The Other Guys Aspire to Be Perfectly Average

The Other Guys

The Other Guys. Photo by Beatrice Myles
“There’s so many MCs out here who rap about rapping, about how great they are. We wanted to separate ourselves from that.” —Mighty Joe, The Other Guys

On their new album, Life in AnalogThe Other Guys resist the urge to embellish. “Can’t pay rent with words in a sentence/ 7 to 3, I’m at the j-o-b,” says lyricist Insanate, on “Seen It All.” That lyric is true to life: Both he and producer Mighty Joe work as security personnel in New Hampshire and Washington, D.C., respectively. And while they once felt alone as self-proclaimed “average Joes” in a genre that thrives on decadence, the Other Guys are in good company on Kevin Nottingham’s HiPNOTT Records, which is home to like-minded rappers Substantial and Tanya Morgan. On Life in Analog, Other Guys MC Insanate raps about forgoing drugs and working around business hours. Backed by Mighty Joe’s serene boom-bap production, these men approaching middle age sound at peace with living life as ordinary people.

When did you start to suspect that the average person couldn’t relate to the subject matter in contemporary hip-hop?

Isaiah: It was a long time ago. I was close to getting kicked out of my apartment, because it had gotten too expensive. I was talking to Joe, and he was like, ’You know, you need to talk about that, because that’s real.’ I always felt that I talked about living and relationships, but never in detail. I was like, ’I think you’re right.’
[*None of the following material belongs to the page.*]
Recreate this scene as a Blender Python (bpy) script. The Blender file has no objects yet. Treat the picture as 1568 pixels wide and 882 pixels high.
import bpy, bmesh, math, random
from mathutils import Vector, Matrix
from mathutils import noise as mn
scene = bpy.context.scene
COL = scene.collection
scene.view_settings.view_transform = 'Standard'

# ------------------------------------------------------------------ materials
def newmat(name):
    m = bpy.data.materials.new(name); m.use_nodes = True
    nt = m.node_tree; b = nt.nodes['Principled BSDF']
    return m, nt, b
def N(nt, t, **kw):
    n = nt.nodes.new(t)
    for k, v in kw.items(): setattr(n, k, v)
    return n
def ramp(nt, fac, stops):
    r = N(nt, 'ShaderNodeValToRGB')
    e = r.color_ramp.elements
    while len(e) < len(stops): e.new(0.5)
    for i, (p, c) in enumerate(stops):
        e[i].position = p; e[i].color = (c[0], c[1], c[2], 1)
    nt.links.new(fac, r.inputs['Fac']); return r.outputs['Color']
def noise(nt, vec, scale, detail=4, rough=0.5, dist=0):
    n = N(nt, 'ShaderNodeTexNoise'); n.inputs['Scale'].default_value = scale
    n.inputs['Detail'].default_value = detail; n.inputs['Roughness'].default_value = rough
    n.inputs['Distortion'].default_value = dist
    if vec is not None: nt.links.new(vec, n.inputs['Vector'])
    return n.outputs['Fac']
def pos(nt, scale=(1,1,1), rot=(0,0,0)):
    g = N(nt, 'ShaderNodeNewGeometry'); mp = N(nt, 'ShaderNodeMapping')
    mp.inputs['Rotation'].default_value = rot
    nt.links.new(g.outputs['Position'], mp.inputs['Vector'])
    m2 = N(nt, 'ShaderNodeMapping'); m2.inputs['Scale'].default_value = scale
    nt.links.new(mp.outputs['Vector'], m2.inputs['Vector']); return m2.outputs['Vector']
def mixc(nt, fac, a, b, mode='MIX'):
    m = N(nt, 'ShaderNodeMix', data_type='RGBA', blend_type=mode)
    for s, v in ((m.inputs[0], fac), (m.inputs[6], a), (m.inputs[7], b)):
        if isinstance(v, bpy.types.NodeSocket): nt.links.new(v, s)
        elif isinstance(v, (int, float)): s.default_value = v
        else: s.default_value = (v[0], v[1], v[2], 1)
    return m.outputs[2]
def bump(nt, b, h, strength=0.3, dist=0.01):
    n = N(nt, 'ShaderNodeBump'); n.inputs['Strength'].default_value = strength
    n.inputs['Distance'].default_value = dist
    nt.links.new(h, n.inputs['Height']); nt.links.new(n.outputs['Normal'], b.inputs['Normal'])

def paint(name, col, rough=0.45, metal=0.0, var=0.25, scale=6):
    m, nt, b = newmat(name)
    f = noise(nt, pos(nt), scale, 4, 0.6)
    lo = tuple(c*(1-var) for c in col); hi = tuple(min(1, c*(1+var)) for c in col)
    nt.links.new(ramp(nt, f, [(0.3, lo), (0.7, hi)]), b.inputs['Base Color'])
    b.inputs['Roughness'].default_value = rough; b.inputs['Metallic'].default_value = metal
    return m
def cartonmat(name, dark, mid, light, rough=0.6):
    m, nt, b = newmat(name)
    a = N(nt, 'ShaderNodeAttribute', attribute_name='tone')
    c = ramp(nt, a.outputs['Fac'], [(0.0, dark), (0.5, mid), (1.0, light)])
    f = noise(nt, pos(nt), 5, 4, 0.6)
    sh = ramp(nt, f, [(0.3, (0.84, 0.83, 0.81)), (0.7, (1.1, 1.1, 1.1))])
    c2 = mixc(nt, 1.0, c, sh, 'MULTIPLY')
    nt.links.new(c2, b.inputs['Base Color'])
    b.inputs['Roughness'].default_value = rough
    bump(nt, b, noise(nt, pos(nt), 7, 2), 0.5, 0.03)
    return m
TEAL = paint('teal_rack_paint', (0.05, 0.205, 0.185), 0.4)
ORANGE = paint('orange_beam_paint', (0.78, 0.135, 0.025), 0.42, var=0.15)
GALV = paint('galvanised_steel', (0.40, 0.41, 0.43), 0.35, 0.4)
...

Joe: There’s so many MCs out here who rap about rapping, about how great they are. We wanted to separate ourselves from that. For about five years before we tried to release any of our own music, we were just producers. When we decided to come together as a duo, we were looking for something that we didn’t hear enough of.

Isaiah: From an early age, whenever people find out that I’m an MC, they’d ask, ’What do you rap about?’ My answer since I was 14 or 15 is, ’I rap about the same things you would rap about if you rapped.’

On “Friends Old and New,” Von Pea talks about friends who used to be the first to call when something happens—’but that was 10 years ago.’ What’s the full story behind that song?

Joe: Some songs we wouldn’t know what they were about unless we actually spoke with the artist [who features on them]. But we actually did talk to Von about that song—Von Pea from Tanya Morgan. He spends a lot of time in France and the DMV, so he doesn’t get to New York as often as he used to. He said he was almost a visitor in New York. It’s him talking about friendships and relationships that wither away with time, and life circumstances.

Kooley High use basically that same lyric on “For My People.” [Kooley High’s] Tab-One, who is on the hook, just recently had a baby and got married. A lot of us are around the same age range, late 20s to early 30s. You’ve been out of school for awhile. So we’re dealing with the same things. The album is pretty big on friendship and relationships.

Isaiah: We got lucky that way. You would think we went to everybody and told them, ’We need you to write about this.’

Joe: That’s the benefit of working with like-minded folks. Everybody outside of Skyzoo, we’ve worked with in some capacity before. We didn’t just go out looking for the biggest names to throw on the album. These are people that we are actually fans of, and they’re actually fans of our work.

Life in Analog discusses some tough issues, but there’s also a sense of calm.

Isaiah: I’m the worst kind of optimist. Despair isn’t inspirational at all. Despair is depressing. The idea is, if you deliver it in a certain way, even if it’s a negative subject, people can gain positivity from it.

Joe: Same thing with the production. I like to mix the rough with the smooth. The [title track]’s one of the most intense lyrically songs on the album, but also is the most melodic and prettiest.

There’s a sense of determination [in the title track]. You’re talking police brutality, yet the music makes you feel like you’ll be fine.

Joe: That was an MC we’ve known for awhile, his name’s Tahoe. When we first got his verses we were like, ’I don’t know, man.’

Why?

Joe: We’re on HiPNOTT Records. HiPNOTT is owned by a white guy— and I love Kevin [Nottingham, the label founder]. So we’re like, ’I don’t know he’s going to take what this guy’s saying.’

Isaiah: As an artist, you don’t want to compromise your art. But you have to be wary of what you do and say, or what somebody else does and says. It’s a reflection of you, even if it’s something minuscule. If somebody wants to do a song with us and talk about getting in fistfights with their wife we have to be like, ‘Wait a minute.’ So we had to sit with it for a while. It definitely tackled a lot of tough issues, which we appreciate in hindsight.